2007 police call numbers dip slightly from ’06

Sean C. Morgan

Of The New Era

After a busy start last year, the number of calls to Sweet Home Police Department in 2007 decreased by 2 percent from 2006.

The Police Department responded to 8,824 calls for service in 2007, down from 9,002 in 2006 and nearly 14 percent below the record of 9,547 calls the department received in 2005.

“It’s definitely down from 2005,” Police Chief Bob Burford said, which “was a peak year. It was almost an anomaly year, and we’ve been glad that that didn’t hold.”

Police officials don’t know yet where they are on their bellwether crimes – theft, burglaries and criminal mischief – for 2007. They are busy putting together statistics from 2007 for their state and federal reports.

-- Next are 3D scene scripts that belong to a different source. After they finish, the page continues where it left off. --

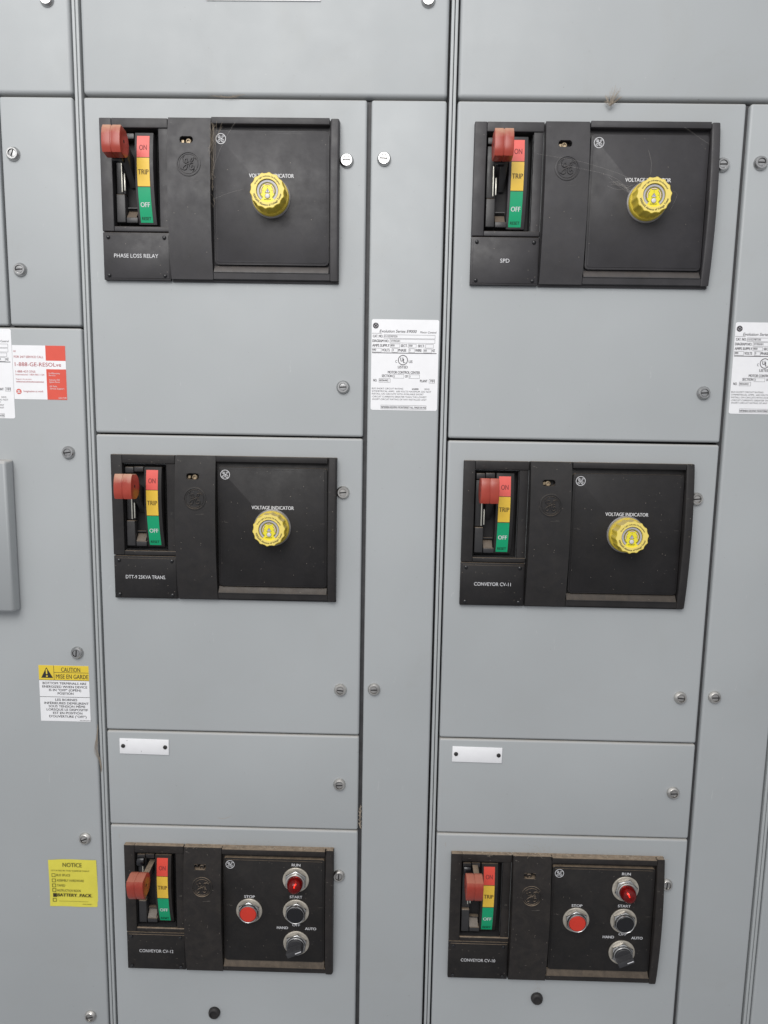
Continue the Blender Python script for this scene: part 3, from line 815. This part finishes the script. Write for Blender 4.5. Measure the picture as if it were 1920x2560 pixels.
# ------------------------------------------------------------------ cobwebs, dust and debris
def strands(name, label, lines, r, mat='web', jitter=.03, cat='cobweb'):
    m = MB()
    for L in lines:
        P = smooth_path([tuple(c+random.uniform(-jitter, jitter) for c in p) for p in L], 5)
        m.tube([(x, y, z) for x, y, z in P], r, 4)
    cx, cy, cz = lines[0][0]
    o = m.build(name, mat); o.location = W(0, ZB, 0); return tag(o, label, cat)
L = []
for i in range(20):
    y = -1.5-random.random()*4.6; x = 7.22+random.random()*.16
    L.append([(x-.1*random.random(), y, .66), (x+random.uniform(-.1, .1), y-.12, .5), (x+.12*random.random(), y-random.uniform(.1, .35), .62)])
for i in range(10):
    L.append([(7.1+random.random()*.9, -1.4-random.random()*.3, .5), (7.3+random.random()*.3, -1.9-random.random(), .6), (7.15+random.random()*.2, -2.6-random.random()*2.2, .66)])
strands('cobweb', 'tangled cobweb down the seam of the phase loss relay panel', L, .0042)
strands('cobweb', 'long cobweb thread across the corner of the phase loss relay panel', [[(8.6, -1.5, .7), (8.0, -2.5, .8), (7.5, -3.6, .75), (7.25, -4.3, .6)], [(7.3, -5.3, .5), (8.2, -5.0, .6), (9.0, -4.85, .7)]], .003, 'web_pale', .01)
L = [[(24.4, -2.9, .7), (26.6, -3.3, .8), (28.6, -3.9, .9), (29.6, -4.5, 1.2)], [(25.5, -3.4, .7), (28.3, -4.0, .8), (29.4, -4.9, 1.0)]]
for i in range(9): L.append([(28.2+random.random()*.5, -3.9-random.random()*.5, .45), (28.8+random.random()*.4, -4.2-random.random()*.4, .6), (29.3+random.random()*.3, -4.4-random.random()*.6, .8)])
L += [[(30.3, -2.6, .5), (30.35, -3.3, .8), (30.2, -4.1, 1.3)], [(32.0, -1.5, .6), (33.4, -2.3, .6)], [(31.35, -4.9, 1.3), (31.7, -5.0, 1.1), (31.5, -5.7, .8)]]
strands('cobweb', 'fine cobweb stretched onto the yellow knob of the SPD panel', L, .0026, 'web_pale', .02)
L = []
for i in range(11):
    a = random.uniform(-.9, .5); l = random.uniform(.2, 1.0)
    L.append([(28.2+random.uniform(-.3, .3), -.05, .15), (28.25, -.28, .3), (28.4+a*.3, .1, .3), (28.4+a*.6+.25, .25+l*.5, .2)])
for i in range(10):
    L.append([(27.7+random.random(), .25, .15), (28.2, -.25-random.random()*.1, .3), (28.8, .15, .2)])
strands('cobweb', 'tan tuft of web hanging over the door joint above the SPD panel', L, .006, 'web', .04)
L = []
for i in range(9): L.append([(-.30+random.random()*.06, -35.2-random.random()*1.2, -.05), (-.48+random.random()*.2, -36.6-random.random()*.4, .06), (-.24+random.random()*.1, -37.5, .0), (-.12, -37.9-random.random()*.4, .0)])
strands('cobweb', 'dry web bundle in the seam beside the caution label', L, .007, 'web', .03)
L = []
for i in range(22):
    y = -40.0-random.random()*1.6; L.append([(15.5+random.random()*.2, y, -.1), (15.6, y-.15, .0), (15.5+random.random()*.2, y-.3, -.05)])
strands('cobweb', 'clump of dry web in the dark gap beside the CV-12 door', L, .012, 'web', .02)
strands('cobweb', 'wisps of web on the door joint above the phase loss relay panel', [[(7+random.random()*1.6, .1, .05), (7.6+random.random(), -.02, .12), (8.2+random.random()*.8, .18, .05)] for i in range(9)], .004, 'web', .03)

def duststuff(name, label, X, Y, wx, n, h, mat='web'):
    m = MB()
    for i in range(n):
        x = wx[0]+(wx[1]-wx[0])*random.random(); d = random.uniform(.01, h)*(.4+.6*math.sin(x*1.7)**2); z = random.uniform(.0, .30)
        y = -1.13+d*.15
        a = random.random()*6
        m.add([(x+d*1.6*math.cos(a), y, z+d*math.sin(a)), (x+d*1.6*math.cos(a+2.1), y+.002, z+d*math.sin(a+2.1)), (x+d*1.6*math.cos(a+4.2), y, z+d*math.sin(a+4.2)), (x, y+d*.6, z)],
              [(0, 1, 3), (1, 2, 3), (2, 0, 3)])
    for i in range(n//8):
        x = wx[0]+(wx[1]-wx[0])*random.random(); l = random.uniform(.1, .5); dy = random.uniform(-.15, .12)
        q = random.choice((-1, -.4, .5, 1)); m.tube([(x, -1.10, .05+.3*random.random()), (x+q*l*.5, -1.08+dy*.3, .2+.25*random.random()), (x+q*l, -1.12+dy, .40)], .005, 4)
    o = m.build(name, mat); o.location = W(X, Y+ZB, 0); tag(o, label, 'dust', kind='stuff')
duststuff('dust', 'tan dust lying along the top of the CV-12 panel', 0, J3, (4.9, 14.0), 170, .045)
duststuff('dust', 'tan dust lying thickly along the top of the CV-10 panel', 20, J3, (3.0, 14.0), 300, .055)
duststuff('dust', 'thin dust on the top edge of the CV-11 panel', 20, J1, (5, 14.0), 60, .035)

def stain(name, label, X, Y, w, h, n, mat='web', z=.006, seed=1):
    rnd = random.Random(seed); m = MB()
    for i in range(n):
        x = rnd.gauss(0, w*.4); y = -abs(rnd.gauss(0, h*.5)) if h > 0 else abs(rnd.gauss(0, -h*.5)); a = rnd.random()*6; d = rnd.uniform(.006, .022)
        m.add([(x+d*math.cos(a+k*2.09)*(.6 if k else 1.8), y+d*math.sin(a+k*2.09), z) for k in range(3)], [(0, 1, 2)])
    o = m.build(name, mat); o.location = W(X, Y+ZB, 0); tag(o, label, 'dirt', kind='stuff')
stain('dirt_specks', 'brown dirt specks sprinkled on the door above the CV-10 panel', 26.6, J3-1.1, 1.3, -.9, 150, 'web', .006, 3)
stain('dirt_specks', 'brown dirt specks on the blank door joint above the CV-12 panel', 8.5, J3-1.12, 3.2, -.35, 90, 'web', .006, 5)
stain('dirt_specks', 'brown drip of dirt above the plug under the CV-10 panel', 26.85, -51.2, .25, 1.6, 70, 'web', .006, 8)
# ------------------------------------------------------------------ camera
R = ((0.9997151438461266, 0.01712817359981739, -0.016620975719043227), (0.019004874013602135, -0.9925615561899022, 0.12025128663597368), (-0.014437656611985763, -0.12053291186648776, -0.9926043377038709))
C = (17.26320643, -17.6190723, 36.33140096)
v = lambda a: Vector((a[0], -a[2], a[1]))
cx, cy, cz = v(R[0]), -v(R[1]), -v(R[2])
mat = Matrix(((cx.x, cy.x, cz.x), (cx.y, cy.y, cz.y), (cx.z, cy.z, cz.z))).to_4x4()
mat.translation = W(C[0], C[1]+ZB, C[2])
cam = bpy.data.cameras.new('camera'); co = bpy.data.objects.new('camera', cam); col.objects.link(co); co.matrix_world = mat
cam.sensor_fit = 'VERTICAL'; cam.sensor_height = 24; cam.sensor_width = 18; cam.lens = 1600/2560*24
cam.clip_start = .02; cam.clip_end = 50
sc.camera = co

# ------------------------------------------------------------------ light
w = bpy.data.worlds.new('World'); sc.world = w; w.use_nodes = True
nt = w.node_tree; bg = nt.nodes['Background']
tc = nt.nodes.new('ShaderNodeTexCoord'); sx = nt.nodes.new('ShaderNodeSeparateXYZ'); mr = nt.nodes.new('ShaderNodeMapRange')
nt.links.new(tc.outputs['Generated'], sx.inputs[0]); m1 = nt.nodes.new('ShaderNodeMath'); m1.operation = 'MULTIPLY_ADD'
nt.links.new(sx.outputs[0], m1.inputs[0]); m1.inputs[1].default_value = -.30; nt.links.new(sx.outputs[2], m1.inputs[2]); nt.links.new(m1.outputs[0], mr.inputs[0])
mr.inputs[1].default_value = -.6; mr.inputs[2].default_value = .7; mr.inputs[3].default_value = .28; mr.inputs[4].default_value = .90
mx = nt.nodes.new('ShaderNodeMix'); mx.data_type = 'RGBA'
mx.inputs[6].default_value = (.90, .93, 1, 1); mx.inputs[7].default_value = (1, 1, 1, 1)
nt.links.new(mr.outputs[0], mx.inputs[0]); nt.links.new(mx.outputs[2], bg.inputs[0]); nt.links.new(mr.outputs[0], bg.inputs[1])
def area(name, loc, to, sx_, sy_, power, colr):
    L = bpy.data.lights.new(name, 'AREA'); L.shape = 'ELLIPSE'; L.size = sx_*S; L.size_y = sy_*S; L.energy = power; L.color = colr
    o = bpy.data.objects.new(name, L); col.objects.link(o); p = W(loc[0], loc[1]+ZB, loc[2]); q = W(to[0], to[1]+ZB, to[2])
    o.location = p; o.rotation_euler = (q-p).to_track_quat('-Z', 'Y').to_euler(); return o
area('ceiling_light', (0, 32, 66), (12, -18, 0), 74, 54, 38, (1, .985, .96))

sc.render.engine = 'CYCLES'
sc.view_settings.view_transform = 'Standard'; sc.view_settings.look = 'None'
sc.view_settings.exposure = 0; sc.view_settings.gamma = 1
sc.render.resolution_x = 768; sc.render.resolution_y = 1024
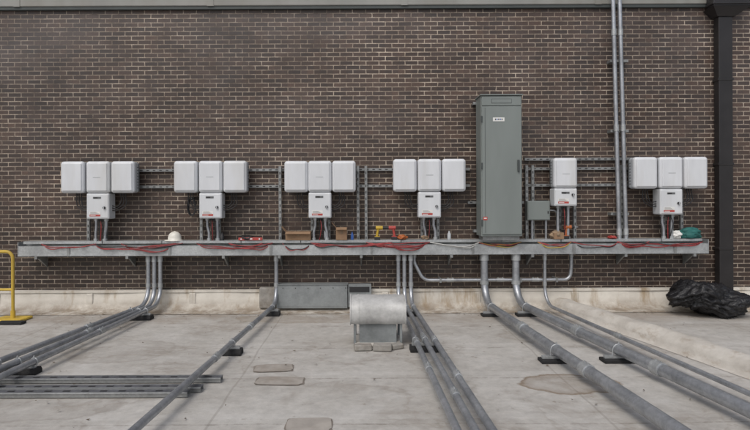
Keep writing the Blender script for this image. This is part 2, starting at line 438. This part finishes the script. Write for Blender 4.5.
def inverter(fx0,fx1,fx2,triple=True,topy=160,boty=192,low=218):
    b=B(); d=.36
    zt=W(0,topy,d).z; zb=W(0,boty,d).z; zl=W(0,low,d).z
    X=[W(p,0,d).x for p in (fx0,fx1,fx2)]; w=.356
    if triple:
        rblock(b,X[0],X[0]+w,zb,zt,.11,d); rblock(b,X[2],X[2]+w,zb,zt,.11,d)
    x0=X[1]; rblock(b,x0,x0+w,zb,zt,.11,d)
    yl=YW-.335
    b.box(x0+.008,x0+w-.008,yl,YW-.12,zl,zb-.003,'white2',.018,3)
    b.box(x0+.02,x0+w-.02,yl-.006,yl+.02,zl+.016,zb-.02,'white2',.008,2)
    b.box(x0+.06,x0+.22,yl-.0085,yl-.0065,zl+.04,zl+.068,'red')
    b.box(x0+.07,x0+.15,yl-.0095,yl-.009,zl+.048,zl+.056,'label')
    b.box(x0+.06,x0+.22,yl-.0085,yl-.0065,zl+.069,zl+.115,'label')
    for k in range(3): b.box(x0+.07,x0+.20-.02*k,yl-.0095,yl-.009,zl+.077+.012*k,zl+.081+.012*k,'slot')
    b.box(x0+.11,x0+.23,yl-.0085,yl-.0065,zb-.085,zb-.055,'slot')
    b.box(x0+.12,x0+.18,yl-.0095,yl-.009,zb-.08,zb-.061,'dark')
    b.cyl((x0+.28,yl,zl+.17),(x0+.28,yl-.03,zl+.17),.02,'dark',12)
    b.box(x0+.274,x0+.286,yl-.04,yl-.02,zl+.152,zl+.188,'offw')
    b.box(x0+.12,x0+.23,YW-d-.002,YW-d+.001,zt-.25,zt-.238,'offw')
    for k,(dx,rr) in enumerate(((.10,.02),(.25,.024))):
        xx=x0+dx; jog=random.uniform(-.03,.03); yy=YW-.22
        b.tube([(xx,yy,zl+.01),(xx,yy,zl-.12),(xx+jog,yy,zl-.22),(xx+jog,yy,TZ1-.01)],rr,'conduit',.08,10)
        b.cyl((xx,yy,zl-.035),(xx,yy,zl+.0),rr*1.5,'galv'); b.cyl((xx+jog,yy,TZ1+.018),(xx+jog,yy,TZ1+.055),rr*1.5,'galv')
    for k in range(3):
        xx=x0+.15+.03*k; b.cyl((xx,YW-.25,zl+.005),(xx,YW-.25,zl-.035),.011,'dark',8)
        b.sweep(cat([(xx,YW-.25,zl-.03),(xx+random.uniform(-.03,.03),YW-.27,zl-.15),(xx+random.uniform(-.05,.05),YW-.22,TZ1-.02)],6),.006,('bwire','rwire','bwire')[k],6)
    if triple:
        for (sx_,tx,dr) in ((X[0]+w-.10,x0+.008,1),(X[2]+.10,x0+w-.008,-1)):
            for k in range(3):
                o=.035*k
                b.cyl((sx_-dr*o,YW-.22,zb-.03),(sx_-dr*o,YW-.22,zb+.002),.012,'dark',8)
                b.sweep(cat([(sx_-dr*o,YW-.22,zb-.02),(sx_-dr*o+.01,YW-.23,zb-.12-.03*k),(sx_+dr*.04,YW-.24,zb-.20-.03*k),(tx+dr*.004,YW-.23,zb-.19-.035*k)],6),.0075,'bwire',6)
    b.build('solar_inverter')
inverter(59.5,85,110)
inverter(173,198,222.6)
inverter(284,307.8,332,topy=160.5)
inverter(393.4,418,442.6,topy=159)
inverter(0,554.6,0,False,158.5,189,207)
inverter(635,660.5,685.5,topy=158,boty=190,low=216)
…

Burford said his gut instinct is that the number of those three crimes should be down considerably from what had been a bad year, he said. It’s still early though, and police don’t have a lot of stats compiled yet.

“We did get authorization to add a police officer effective July 1,” Burford said. The department started the hiring process, but it already had two positions open.

“We hired all three positions in the fall,” Burford said. “And just this week we’ll be putting the first one of those out on the street.”

A second new officer is finishing the 16-week police academy, and another is just about to start. After police academy, the officers spend time with a training officer locally before working solo.

At the same time, another officer is out on long-term disability, Burford said, so the department has been down four officers.

It will be almost a year before Sweet Home begins seeing the full benefit of the new officer, he said.

When that happens, the department will have two officers dedicated to traffic patrol.

The department started out 2007 busier than 2006, Burford said, running about five days ahead in terms of calls at the end of May.

But by mid-year, things slowed down, giving the officers “more time to deal with the tiny pebbles in the community’s shoe,” Burford said. Traffic problems, he said, are mainly community irritants, but dealing with them makes the community feel better.

When the new officers are working on their own, the department also will have two full-time detectives, Burford said. Right now, the department is operating with one full-time detective.

“Somewhere, around the first of December, the call load started picking up, back to normal,” Burford said, but officers are still finding time to patrol traffic.

The new year has gotten off to a brisk start, he said. Ten days into 2008, the department had more calls than it did in the first 10 days of 2007, which were busier than the first 10 days of 2006, Burford said.